Dartmouth's freshman goaltender Michael Novosel made only 8 saves in a 7-6 victory over Notre Dame, but the way he made the stops is why he is the Defensive Player of the Week. Novosel and Dartmouth were 0-3 heading into Saturday's contest. The pressure for a win was huge, with the possibility of a season on the line. The first-year player made some remarkable one-on-one stops when his team had its back against the wall. Each and every save he made was highlight reel material. Notre Dame had many opportunities to ice the game in the second half, but Novosel put a lid on the Fighting Irish.


Freshman of the Week

It seems like week in and week out I could hand this award to John Hopkins' attackman Steven Boyle. All the freshman did this week was roll into the Carrier Dome and tape up Syracuse with four goals and an assist.  However, other freshman are making waves as well, one being Georgetown's Craig Dowd. Dowd scored four goals and dished out an assist in a 15-13 win against Hobart. He was slated to attend Duke last spring and explored other options for college after the situation in Durham went down. Too late to get into Georgetown for the fall semester, Dowd stayed home on Long Island, shot a ton and got stronger and faster. He enrolled in January, ready to contribute immediately. For Hoyas fans, the timing was perfect. Expect Dowd to be a steady performer for the next four seasons.


Making More With Less

People have been on the parity kick in lacrosse. Non-traditional powers have been knocking off top teams. Parity does not exist as much when trying to lure the nation's best recruits. Many of the top players head to a short list of schools that consists of Johns Hopkins, Virginia, Syracuse, Georgetown and Princeton. All but Georgetown have won national championships in the last 16 years.

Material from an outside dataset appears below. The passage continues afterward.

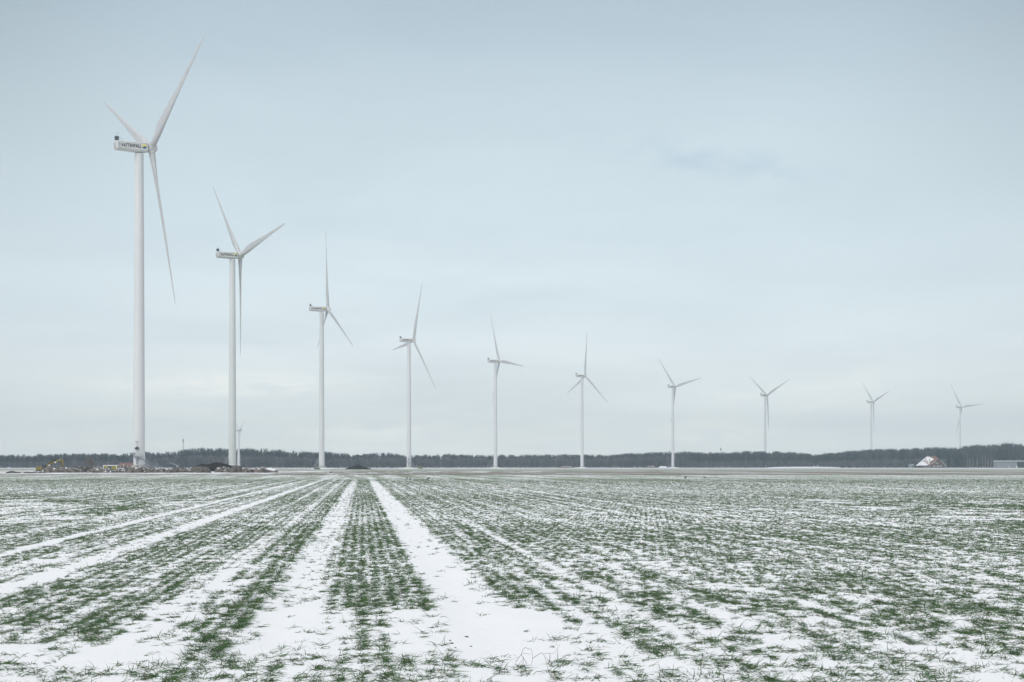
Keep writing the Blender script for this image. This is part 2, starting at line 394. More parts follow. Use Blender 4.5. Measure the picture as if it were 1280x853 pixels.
# ------------------------------------------------------------------ winter wheat
def tufts(y0, y1, dens, nb, segs, blen, bwid, rowj, spread, margin=3.0, lean=1.0, dead=.1):
    """blades of grass for the strip of field between two distances"""
    rs = .19; Y0, Y1 = y0, y1
    if y0 > 13: y0 = y0*.85
    if y1 < 300: y1 = y1*1.15
    Vs = []; Fs = []; Ts = []; off = 0
    half = lambda y: y*.2877*1.12+margin
    area = (y1-y0)*(2*half((y0+y1)/2)+2)
    n = int(area*dens)
    Y = np.sqrt(rng.random(n)*(y1**2-y0**2)+y0**2)
    Y = Y[rng.random(n) < (sm(Y, Y0*.85, Y0*1.15) if Y0 > 13 else 1)*(1-(sm(Y, Y1*.85, Y1*1.15) if Y1 < 300 else 0))]; n = len(Y); X = (rng.random(n)*2-1)*half(Y)
    u = X-S*Y
    ur = (np.round(u/rs))*rs+rng.normal(0, rowj, n)
    X = ur+S*Y
    cv, sh = cover(X, Y)
    k = rng.random(n) < cv
    X = X[k]; Y = Y[k]; sh = sh[k]; n = len(X)
    # blades
    tb = rng.random(n)
    m = n*nb
    bx = np.repeat(X, nb)+rng.normal(0, spread*.7, m); by = np.repeat(Y, nb)+rng.normal(0, spread*1.3, m)
    bz = gh(bx, by)-.004
    L = blen*(.35+1.15*rng.random(m)**1.4)*np.repeat(.75+.5*rng.random(n)+.25*sh, nb)
    tdir = np.where(rng.random(n) < .5, 0.0, np.pi)+rng.normal(.15, .8, n)
    az = np.where(rng.random(m) < .7, np.repeat(tdir, nb)+rng.normal(0, .75, m), rng.random(m)*2*np.pi); az = np.where(rng.random(m) < .12, rng.normal(0, .5, m)+np.pi*(rng.random(m) < .35), az)
    th0 = np.clip(rng.normal(1.05, .38, m), .1, 1.55)*lean      # lean from the vertical at the foot
    dth = np.abs(rng.normal(.75, .45, m))
    W = bwid*(.6+.8*rng.random(m))
    tint = np.clip(np.repeat(tb, nb)*.4+rng.random(m)*.5, 0, .9); tint = np.where(rng.random(m) < .05, 1.6+.4*rng.random(m), tint)
    wa = rng.random(m)*np.pi
    px, py, pz = bx.copy(), by.copy(), bz.copy()
    sxv, syv = -np.sin(az), np.cos(az)
    # half of the blades show their flat to the sky, others stand on edge
    rings = []
    for s in range(segs+1):
        f = s/segs
        ww = W*(1-.85*f**1.5)*.5
        if s == segs: rings.append(np.stack([px, py, pz], 1)[:, None])
        else:
            rings.append(np.stack([np.stack([px-sxv*ww, py-syv*ww, pz-ww*np.sin(wa)], 1), np.stack([px+sxv*ww, py+syv*ww, pz+ww*np.sin(wa)], 1)], 1))
        th = np.minimum(th0+dth*(f+.5/segs)*1.6, 2.1); st = L/segs
        px = px+np.sin(th)*np.cos(az)*st; py = py+np.sin(th)*np.sin(az)*st; pz = np.maximum(pz+np.cos(th)*st, bz+.006)
    V = np.concatenate(rings, 1); nv = V.shape[1]
    base = np.arange(m)[:, None]*nv
    tris = []
    for s in range(segs-1):
        a = 2*s; tris += [[a, a+1, a+3], [a, a+3, a+2]]
    a = 2*(segs-1); tris += [[a, a+1, a+2]]
    Fc = np.concatenate([base+np.array([t]) for t in tris], 0)
    return V.reshape(-1, 3), Fc, np.repeat(tint, nv)
def field():
    parts = [tufts(12.3, 26, 85, 21, 4, .085, .0048, .036, .042),
             tufts(26, 50, 58, 15, 2, .078, .0075, .036, .045),
             tufts(50, 110, 32, 8, 1, .064, .021, .035, .07),
             tufts(110, 225, 13, 5, 1, .05, .045, .04, .12),
             tufts(225, 352, 3.0, 3, 1, .04, .11, .06, .3)]
    V = []; Fc = []; Tn = []; o = 0
    for v, f, t in parts:
        V.append(v); Fc.append(f+o); Tn.append(t); o += len(v)
    V = np.concatenate(V); Fc = np.concatenate(Fc); Tn = np.concatenate(Tn)
    print('wheat verts', len(V), 'tris', len(Fc))
    o = link('winter_wheat', bigmesh('winter_wheat', V, Fc, M['wheat'], Tn))
    tag(o, 'green winter wheat in drilled rows poking through thin snow', 'wheat', kind='stuff')
field()

# ------------------------------------------------------------------ big turbines
RB, TILT, CONE, OFF, HUBZ = 47.46, R_(5.08), R_(2.99), 3.855, 98.1
def blade_mesh():
    st = [(1.0,1.9,1.0,0),(2.4,1.9,1.0,0),(4.2,2.15,.80,.25),(6.5,2.75,.52,.6),(9.0,3.15,.36,.9),(12,3.05,.29,1),(17,2.65,.25,1),(23,2.15,.22,1),(29,1.70,.20,1),(35,1.28,.18,1),(40,1.0,.17,1),(44,.80,.16,1),(46.6,.60,.15,1),(47.5,.42,.15,1),(47.9,.12,.2,1)]
    n = 20; mb = MB(); vs = []
    for r, ch, tr, air in st:
        tw = R_(16)*(1-min(1, r/34))**1.3+R_(2)
        for k in range(n):
            a = 2*math.pi*k/n; c_, s_ = math.cos(a), math.sin(a)
            x = .5*c_; th = .5*s_
            # airfoil: blunt nose at +x, thin tail at -x
            xa = x; ta = .5*s_*(1+ .9*x)*(.35+.65*math.sqrt(max(0, .5+x))) if air else th
            X = ch*(x*(1-air)+(xa-.18)*air); Y = ch*tr*(th*(1-air)+ta*air)
            vs.append((X*math.cos(tw)-Y*math.sin(tw), X*math.sin(tw)+Y*math.cos(tw), r))
    fs = []
    for i in range(len(st)-1): fs += [(i*n+k, i*n+(k+1) % n, (i+1)*n+(k+1) % n, (i+1)*n+k) for k in range(n)]
    fs += [tuple(range(n))[::-1], tuple(range((len(st)-1)*n, len(st)*n))]
    return mb.add(vs, fs).mesh('blade', M['blade'], smooth=True)
def rr(w, z0, z1, ch, y):      # chamfered rectangle ring
    return [(w, y, z0+ch), (w, y, z1-ch*.5), (w-ch*.5, y, z1), (-w+ch*.5, y, z1), (-w, y, z1-ch*.5), (-w, y, z0+ch), (-w+ch, y, z0), (w-ch, y, z0)]
def loft(rings, mat, name, smooth=False, bevel=0):
    mb = MB(); n = len(rings[0]); vs = [p for r in rings for p in r]
    fs = [(i*n+k, i*n+(k+1) % n, (i+1)*n+(k+1) % n, (i+1)*n+k) for i in range(len(rings)-1) for k in range(n)]
    fs += [tuple(range(n)), tuple(range((len(rings)-1)*n, len(rings)*n))]
    return mb.add(vs, fs).mesh(name, mat, smooth, bevel)
me = {}
me['blade'] = blade_mesh()
me['nacelle'] = loft([rr(1.25,-1.0,1.15,.35,-11.5), rr(1.5,-1.2,1.35,.4,-11.15), rr(1.5,-1.4,1.38,.4,-7.5), rr(1.5,-1.6,1.38,.45,-4.4), rr(1.5,-1.5,1.36,.45,-2.2), rr(1.42,-1.42,1.28,.45,-1.45)], M['nacelle'], 'nacelle', bevel=.05)
vent = MB()
for k in range(5): vent.box(1.497,1.53,-11.0,-10.4,-.75+.36*k,-.62+.36*k)
for k in range(5): vent.box(-1.0,1.0,-11.54,-11.48,-.7+.34*k,-.58+.34*k)
me['vent'] = vent.mesh('louvre', M['galv'])
seam = MB()
for z in (-.95, 1.0): seam.box(1.49,1.515,-10.9,-1.7,z-.02,z+.02)
for y in (-10.3,-2.0): seam.box(1.49,1.515,y-.02,y+.02,-1.0,1.0)
me['seam'] = seam.mesh('panel_seam', M['galv'])
me['hub'] = MB().lathe([(1.1,-1.15),(1.36,-1.1),(1.40,-.6),(1.42,.3),(1.36,.9),(1.15,1.4),(.8,1.72),(.4,1.88),(.05,1.92)], 40, 'y').mesh('hub', M['nacelle'], True)
me['shaft'] = MB().lathe([(1.12,-1.5),(1.12,-1.1)], 32, 'y').mesh('shaft_collar', M['joint'], True)
me['collar'] = MB().lathe([(1.08,.75),(1.08,1.32),(.99,1.42)], 32).mesh('blade_collar', M['nacelle'], True)
TW = [(1.72,1.95),(1.71,8),(1.66,24),(1.65,24.06),(1.55,50),(1.54,50.06),(1.42,76),(1.41,76.06),(1.30,96.4)]
me['tower'] = MB().lathe(TW, 64).mesh('tower', M['tower'], True)
me['flange'] = MB().lathe([(1.80,1.96),(1.80,2.12),(1.73,2.14)], 48).mesh('flange', M['galv'], True)
me['foundation'] = MB().lathe([(6.8,-.2),(5.9,.12),(3.1,.45),(2.6,1.0),(2.2,1.62),(2.15,1.95),(1.6,1.955)], 48).mesh('foundation', M['concrete'], True)
me['skirt'] = MB().lathe([(8.5,-.1),(7.0,.22),(4.2,.5),(3.0,.62),(2.6,.60)], 40).mesh('snow_skirt', surf('lying_snow', (.84,.85,.88), (.76,.77,.80), .4, .85, .3))
cl = MB()
cl.box(-1.05,-.05,-11.2,-10.6,1.85,2.9); cl.box(.05,1.05,-11.2,-10.6,1.65,2.7)
me['cooler'] = cl.mesh('cooler', M['dark'], bevel=.03)
br = MB()
for x in (-1.1,-.2,.2,1.1): br.tube([(x,-10.9,1.3),(x,-10.9,2.6)], .05, 5)
for x in (-.9,.9): br.tube([(x,-10.5,2.4),(x,-9.0,1.34)], .05, 5)
br.tube([(-.8,-10.8,1.3),(-.8,-10.8,3.6)], .03, 5); br.tube([(.6,-10.8,1.3),(.6,-10.8,3.75)], .03, 5); br.tube([(.6,-11.1,3.7),(.6,-10.5,3.7)], .04, 5)
me['bracket'] = br.mesh('cooler_bracket', M['galv'])
# lettering on the nacelle side that faces the camera; the text lies in local yz
def text_mesh(body, name, width, height, mat, mx):
    cu = bpy.data.curves.new(name, 'FONT'); cu.body = body; cu.extrude = .02; cu.offset = .028; cu.space_character = 1.16
    to = bpy.data.objects.new(name, cu); C.objects.link(to)
    dg = bpy.context.evaluated_depsgraph_get(); m_ = bpy.data.meshes.new_from_object(to.evaluated_get(dg))
    bpy.data.objects.remove(to); bpy.data.curves.remove(cu)
    v = np.array([p.co[:] for p in m_.vertices]); lo = v.min(0); hi = v.max(0)
    v = (v-lo)/(hi-lo)*np.array([width, height, .04])
    for p, q in zip(m_.vertices, v): p.co = mx @ Vector(q)
    m_.materials.clear(); m_.materials.append(mat); m_.name = name; m_.update(); return m_
tm = Matrix(((0,0,1,1.495),(1,0,0,-10.1),(0,1,0,-.42),(0,0,0,1)))
me['letters'] = text_mesh('VATTENFALL', 'lettering', 6.35, 1.05, M['letter'], tm)
def half_disc(top, mat, name):
    vs = []; n = 18; cy, cz, r = -2.78, .05, .64
    w = lambda t: .10*math.sin(t*math.pi)
    pts = []
    for k in range(n+1):
        a = math.pi*k/n*(1 if top else -1); pts.append((cy+r*math.cos(a), cz+r*math.sin(a)))
    for k in range(1, 8):
        t = k/8; pts.append((cy-r+2*r*t, cz-.10*math.sin(t*2*math.pi)))
    mb = MB(); m_ = len(pts)
    vs = [(1.50, y, z) for y, z in pts]+[(1.535, y, z) for y, z in pts]
    fs = [tuple(range(m_)), tuple(range(2*m_-1, m_-1, -1))]+[(i, i+m_, (i+1) % m_+m_, (i+1) % m_) for i in range(m_)]
    return mb.add(vs, fs).mesh(name, mat)
me['em_y'] = half_disc(True, M['yellow'], 'emblem_top'); me['em_b'] = half_disc(False, M['blue'], 'emblem_bottom')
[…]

Here are the coaches who may not get the top classes each year but continue to compete with them:


·          Scott Marr (Albany): This was a weak Division III team 10 years ago, and now Marr regularly takes his squad to the NCAA tournament.  Scary what would happen if he were coaching an ACC school.


·          Jeff Tambroni (Cornell): Currently coaching the No. 1 team in the country. If you think Cornell has not arrived, just look at what they did to Princeton in 2005 (won 17-2). As long as Tambroni is at Cornell, expect the Big Red to be in the hunt for the Ivy League title and keep pounding on the Final Four door.


·          Richie Meade (Navy): I touch on Meade and his ability to coach so much people probably think I am his agent. Meade has Navy in the Top 8 every year and went to the title game in 2004. When was the last time Navy had a Top 10 recruiting class in Meade's tenure? Never!


·          Keep an eye out for Hofstra's Seth Tierney and Army's Joe Alberici. It is too early to tell as this is Tierney's first year and Alberici's second. Both have their squads competing week after week against the best. Tierney has lost to Hopkins and Princeton by one goal, and Alberici beat Syracuse in the Dome (maybe it is not as hard to win in the Dome anymore). 


Shot Clock?

Look, I am not a big advocate of changing the rules of the game. I do like the fact that teams have to clear the ball in 20 seconds, as well as the random stick check (6 per game at random times) that was instituted this year. However, the fastest-growing sport in the country is going to plateau in regards to growth if the pace of the college game does not pick up. Granted, there was great goaltending in Princeton's 5-4 win over Hofstra, but that is not enough offense to keep the average fan interested. Last year Cornell beat Princeton, 4-3. Again, strong goalie play, but one should take a closer look at the bigger issue.  Both teams combined in that game for 45 shots. That is the amount of shots a team should generate by themselves in a contest. I am not interested in the college game becoming the MLL, however, I think it would be best if a 60-second shot clock was seriously considered. Teams are taking advantage of the slowdown game, forcing lacrosse minds to entertain the thought. A great lacrosse game typically should end up in the 10-9 range; the teams should not combine for less than 10 goals. 


My Top 10

With my rankings, being undefeated in the third week of March does not warrant a top ranking, nor will a loss prevent a team from being the best. This list is made up of who I feel are the best 10 teams in the country right now. Things change, it is only March and there is still snow on the ground in the Northeast. Below is my Top 10:


1. Virginia

2. Navy

3. Cornell

4. Hopkins

5. Duke

6. Princeton

7. Albany

8. Loyola

9. Syracuse

10. Georgetown


Note: I am well aware of the fact that Albany beat Johns Hopkins. I do not think they are a better team right now (a month ago they might have been). Where is Maryland and undefeated Fairfield? Right now I don't think they can beat any of the Top 10.